In the video clip, a 25-year-old chengguan, university graduate Jiang Yifan, speaks about the "misconceptions" around his work.

"You only see my strict words and stern appearance," Jiang says in the clip. "But you don't see my tears and grievances."

"You can disdain our work, but we will show you who makes the city a better place," he says. 

"Chengguan is a profession destined to be controversial. We are bound to be queried and ridiculed on the streets."

"But despite all this, even if it isn't understood, we will courageously march forward. I am a chengguan and I speak for myself."

The video was inspired by and modelled on a recent commercial by Jumei, an online cosmetic retailer.

Jiang told the Southern Metropolis Daily that he made the clip himself with some help from friends. He refuted netizens' accusations that the clip looked "too professional" for a homemade production.  

The size of the chengguan force has ballooned from only 100 when it was founded in 1997 to more than 13,000 in 2011 in Beijing alone.
"It has earned a reputation for excessive force and impunity", Human Rights Watch wrote in a damning report on the force last year. 
Last week, Shanghai-based Dragon TV reported on chengguan beating up a street peddler with wooden battons in Chengdu and then denying it on camera.
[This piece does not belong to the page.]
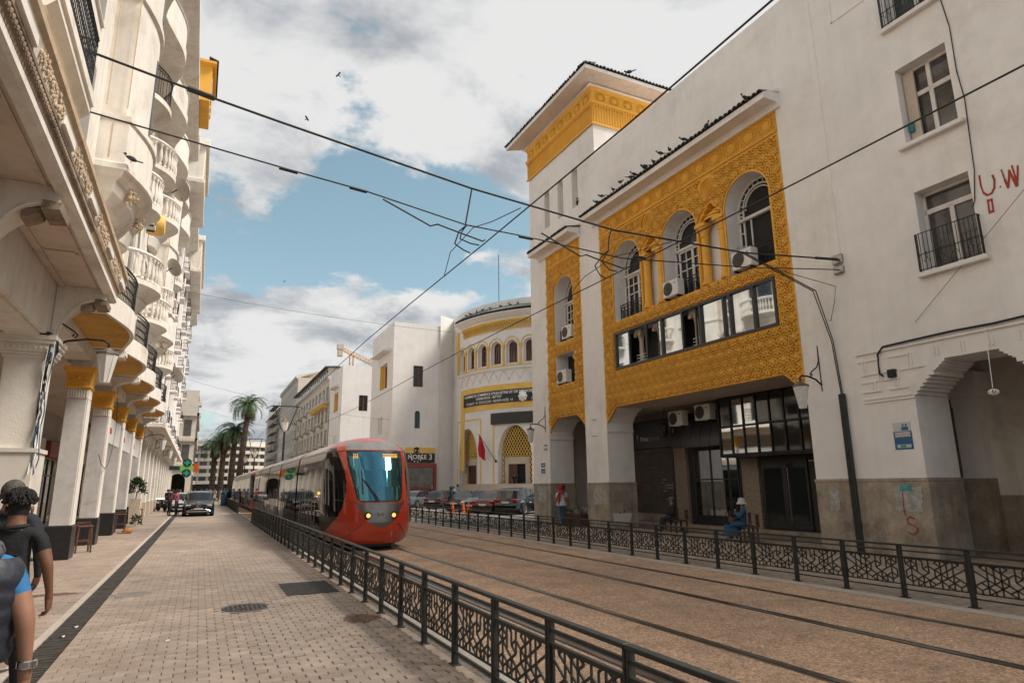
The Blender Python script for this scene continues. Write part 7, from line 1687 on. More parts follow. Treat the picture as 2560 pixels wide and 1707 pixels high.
# pair in pink beside the car
person('person in a pink top leaning towards a companion, left of the black car', (-1.78,50.7,0), -1.0, dict(che=(0,.16,1.28),spi=(0,.07,1.13),clavL=(-.1,.2,1.37),clavR=(.1,.2,1.37),shoL=(-.18,.2,1.37),shoR=(.18,.2,1.37),neck=(0,.24,1.43),hb=(0,.30,1.50),head=(0,.34,1.57),top=(0,.36,1.65),elbL=(-.24,.30,1.12),elbR=(.24,.30,1.12),wriL=(-.15,.48,1.15),wriR=(.15,.48,1.15),hanL=(-.12,.54,1.16),hanR=(.12,.54,1.16)), top=PINK, legs=NAVY, sleeve='short')
person('companion in a pink top holding a phone, beside the black car', (-1.36,50.6,0), 1.2, dict(elbL=(-.24,.06,1.14),elbR=(.22,.08,1.13),wriL=(-.12,.28,1.18),wriR=(.10,.28,1.18),hanL=(-.08,.34,1.2),hanR=(.06,.34,1.2)), top=PINK, legs=NAVY, sleeve='short', skin=skin1)
# couple by the passage
P5 = person('woman in a red headscarf, white shirt and jeans walking away by the passage', (14.75,25.9,0), -.25, dict(walkA), top=WHITE, legs=JEANS, sleeve='short', hairstyle='hijab', build=1.28, sub=2)
m = MB(); m.grid(lambda u, v: (-.17+.10*u+.02*sin(v*6), -.135-.03*sin(pi*u)-.035*v, 1.42-.50*v), 6, 10); m.grid(lambda u, v: (-.17+.10*u, -.16-.03*sin(pi*u), 1.42-.50*v), 6, 10); m.build('scarf_tail', REDC, P5, None, True, None, True)
m = MB(); m.lathe([(.19,1.08),(.235,.98),(.23,.88)], (0,0,0), 18, cap=False); m.build('shirt_hem', WHITE, P5, None, True, None, True)
person('dark-haired man in a light blue shirt just ahead of the woman in red', (15.25,26.6,0), -.2, dict(walkA), top=LBLUE, legs=JEANS, sleeve='short', skin=skin2)
# seated pair
def seated(fwd=.42, kn=.46): return {**{k: (v[0], v[1], v[2]-.47, v[3]) for k, v in BASE.items() if k[:3] not in ('hip','kne','ank','toe')}, **{('hip'+n): (s*.10,.02,.47,.10) for s, n in ((-1,'L'),(1,'R'))}, **{('kne'+n): (s*.14,fwd,.50,.07) for s, n in ((-1,'L'),(1,'R'))}, **{('ank'+n): (s*.13,fwd+.02,.09,.045) for s, n in ((-1,'L'),(1,'R'))}, **{('toe'+n): (s*.15,fwd+.18,.045,.04) for s, n in ((-1,'L'),(1,'R'))}}
sp = seated(); sp.update(elbL=(-.27,.04,.70),wriL=(-.16,.28,.62),hanL=(-.10,.34,.61),elbR=(.27,.02,.70),wriR=(.18,.26,.62),hanR=(.10,.33,.60))
person('man in a black jacket and grey cap sitting on the left bench', (16.45,20.3,0), 1.15, sp, top=BLACK, legs=NAVY, hat='cap', build=1.12, skin=skin1, sub=2)
sp2 = seated(.40); sp2.update(elbL=(-.24,.16,.72),wriL=(-.06,.26,.92),hanL=(-.02,.22,.99),elbR=(.27,.05,.68),wriR=(.16,.30,.66),hanR=(.08,.36,.66))
P6 = person('woman in a blue robe and white bucket hat sitting on the right bench', (15.75,15.95,0), .95, sp2, top=DBLUE, legs=DBLUE, hat='bucket', build=1.28, sub=2, shoes=skin1)
m = MB(); rs = []
for k in range(9):
    u = k/8; y = .0+.46*u; rs.append([(cos(a)*(.24+.03*u), y+.0, .50+sin(a)*(.12)) for a in [2*pi*q/16 for q in range(16)]])
m.rings(rs, True, False); m.lathe([(.22,.52),(.25,.35),(.29,.16)], (0,.40,0), 16, cap=False); m.build('robe', DBLUE, P6, None, True, None, True)
m = MB(); m.bbox(-.16,.14,.30,.46,.52,.74,.06); t = tag(m.xform(WM[P6.name]).build('handbag', BROWN, None, None, 40), 'brown leather handbag on the lap of the seated woman', 'handbag')
# people about the car park
person('woman in a long black robe and headscarf walking between the parked cars', (16.6,45.3,0), 1.3, None, top=BLACK, legs=BLACK, hairstyle='hijab', hat=BLACK, dress=BLACK, build=1.12)
person('bald man in a navy suit before the red shop front', (18.9,56.6,0), 2.6, None, top=NAVY, legs=NAVY, hair=skin1, hairstyle='none', sc=1.06); person('dark-haired man in a white shirt left of the lattice arches', (20.6,55.6,0), 2.4, None, top=WHITE, legs=GREY); person('tall man in a pale blue shirt beside the left lattice arch', (21.6,57.2,0), 2.0, None, top=LBLUE, legs=BEIGE, sc=1.1)
m = MB(); m.box(24.9, 27.6, 53.8, 56.2, 0, 1.12); m.xform(Matrix()); tag(m.build('entrance_platform', beige_stone), 'raised stone platform inside the middle arch', 'platform')
person('guard in black standing in the middle doorway', (25.75,53.75,1.12), 3.6, dict(elbL=(-.30,-.02,1.14),elbR=(.30,-.02,1.14)), top=BLACK, legs=BLACK, sleeve='short')
# far crowd
rnd = random.Random(31); cols = [(NAVY,'navy'),(BLACK,'black'),(WHITE,'white'),(REDC,'red'),(GREY,'grey'),(BEIGE,'beige'),(LBLUE,'pale blue'),(DBLUE,'deep blue')]
crowd = [(-2.6,70,0),(-2.3,72.5,1),(-3.0,78,2),(-1.9,80,4),(.6,86,3),(1.1,88,5),(.2,91,3),(1.7,93,4),(2.3,74,7),(2.9,79,1),(1.9,98,2),(2.6,101,0),(.9,104,3),(-.6,111,5),(2.0,112,6),(-2.8,98,1),(-3.4,103,4),(3.1,88,7),(2.4,90,4)]
for i, (x, y, c) in enumerate(crowd):
    t_, nm = cols[c]; lw = rnd.choice([NAVY, BLACK, JEANS, BEIGE]); lab = {8:'person in a long deep blue robe beside the tram',9:'person in black standing by the tram fence'}.get(i, 'distant passer-by in %s, %s' % (nm, ('close to the arcade columns' if x < -1.5 else 'in the middle of the street' if x < 1.5 else 'near the tram tracks')) + (', %s nearest' % ('first second third fourth fifth sixth seventh eighth ninth tenth eleventh twelfth thirteenth fourteenth fifteenth sixteenth seventeenth eighteenth nineteenth'.split()[sorted(c_[1] for c_ in crowd).index(y)])))
    person(lab, (x,y,0), rnd.uniform(0,6.3), walkA if i % 2 else None, top=t_, legs=lw, sub=0, group='distant passers-by', dress=(DBLUE if i == 8 else None), hairstyle='hijab' if i in (8,12) else 'short', hat=DBLUE if i in (8,12) else None, skin=skin2 if i % 3 else skin1)

# ================================================================ street furniture
rust = mat('corten_bench', (.075,.035,.022), .6, var=.25, vscale=6)
def bench(label, loc, rz, L=1.7):
    t = thing('street_bench', label, 'bench', (*loc,0), rz); M = WM[t.name]; m = MB()
    for k in range(4): 
        s_ = MB(); s_.bbox(-L/2, L/2, -.22+k*.115, -.12+k*.115, .42, .46, .008); s_.build('seat_slat', rust, t, M)
    for x in (-L/2+.06, 0, L/2-.06):
        s_ = MB(); s_.bar((x,-.2,0), (x,-.2,.42), .06, .05, (1,0,0)); s_.build('leg', rust, t, M); s_ = MB(); s_.bar((x,.2,0), (x,.2,.42), .06, .05, (1,0,0)); s_.build('leg', rust, t, M)
    for x0 in (-L/2, L/2-.34):
        b = MB(); b.bar((x0,.24,.46),(x0,.24,.82),.04,.03,(1,0,0)); b.bar((x0+.34,.24,.46),(x0+.34,.24,.82),.04,.03,(1,0,0)); b.bar((x0,.24,.82),(x0+.34,.24,.82),.04,.04); b.bar((x0,.24,.50),(x0+.34,.24,.50),.04,.04)
        for k in range(7): b.bar((x0+.04+.045*k,.24,.50),(x0+.04+.045*k+(.03 if k % 2 else -.03),.24,.82),.018,.012,(0,1,0))
        b.build('perforated_back', rust, t, M)
    return t
bench('rust-brown bench under the man in black', (16.62,20.35), 1.15+pi); bench('rust-brown bench under the woman in blue', (15.98,16.1), .95+pi)
leafm = mat('shrub_leaf', (.045,.075,.028), .6, var=.4, vscale=9); leafd = mat('dark_shrub_leaf', (.022,.040,.020), .6, var=.4, vscale=9); dryleaf = mat('pale_succulent', (.26,.25,.20), .6, var=.3, vscale=8)
def leaves(c, rx, ry, rz_, n, size, seed, spiky=False):
    r = random.Random(seed); m = MB()
    for k in range(n):
        a, e, q = r.uniform(0,2*pi), r.uniform(-.3,1.5), r.uniform(.45,1)
        p = Vector((c[0]+rx*q*cos(a)*cos(e), c[1]+ry*q*sin(a)*cos(e), c[2]+rz_*q*sin(e))); d = Vector((cos(a)*cos(e)+r.gauss(0,.4), sin(a)*cos(e)+r.gauss(0,.4), sin(e)+.3+r.gauss(0,.4))).normalized(); w_ = d.cross(Vector((r.gauss(0,1),r.gauss(0,1),r.gauss(0,1)))).normalized(); s_ = size*r.uniform(.6,1.2)
        if spiky: p = Vector(c)
        m.add([p, p+d*s_*.5+w_*s_*.22, p+d*s_, p+d*s_*.5-w_*s_*.22], [(0,1,2),(0,2,3)])
    return m
t = thing('planter', 'white tapered concrete planter with a dark bush by the pier', 'planter', (15.95,23.35,0)); M = Matrix.Translation((15.95,23.35,0)) @ Matrix.Rotation(.013,4,'Z')
m = MB(); m.rings([[(sx*w_, sy*w_, z) for sx, sy in ((-1,-1),(1,-1),(1,1),(-1,1))] for z, w_ in ((0,.36),(.02,.37),(.60,.47),(.62,.47),(.62,.42),(.50,.41))], True, True); m.build('pot', mat('planter_white', (.70,.66,.60), .7, var=.12, vscale=3, dirt=(.3,.26,.22), damt=.4, dscale=3), t, M); m = leaves((0,0,.58), .46,.46,.30, 520, .13, 3); tag(m.build('bush', leafd, t, M), kind='stuff')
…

Last month, a city in Yunnan had to issue an apology after a chengguan was caught on camera beating up a blind, homeless man.
The People's Daily carried a commentary on Tuesday that said chengguan had been "demonised" by society for often persecuting society's weakest, peddlers and street hawkers.

The force, which deals with administrative violations, has been tragically tasked with an impossible job, it said, because the root problem of many migrants' lack of rights in cities hasn't been adressed.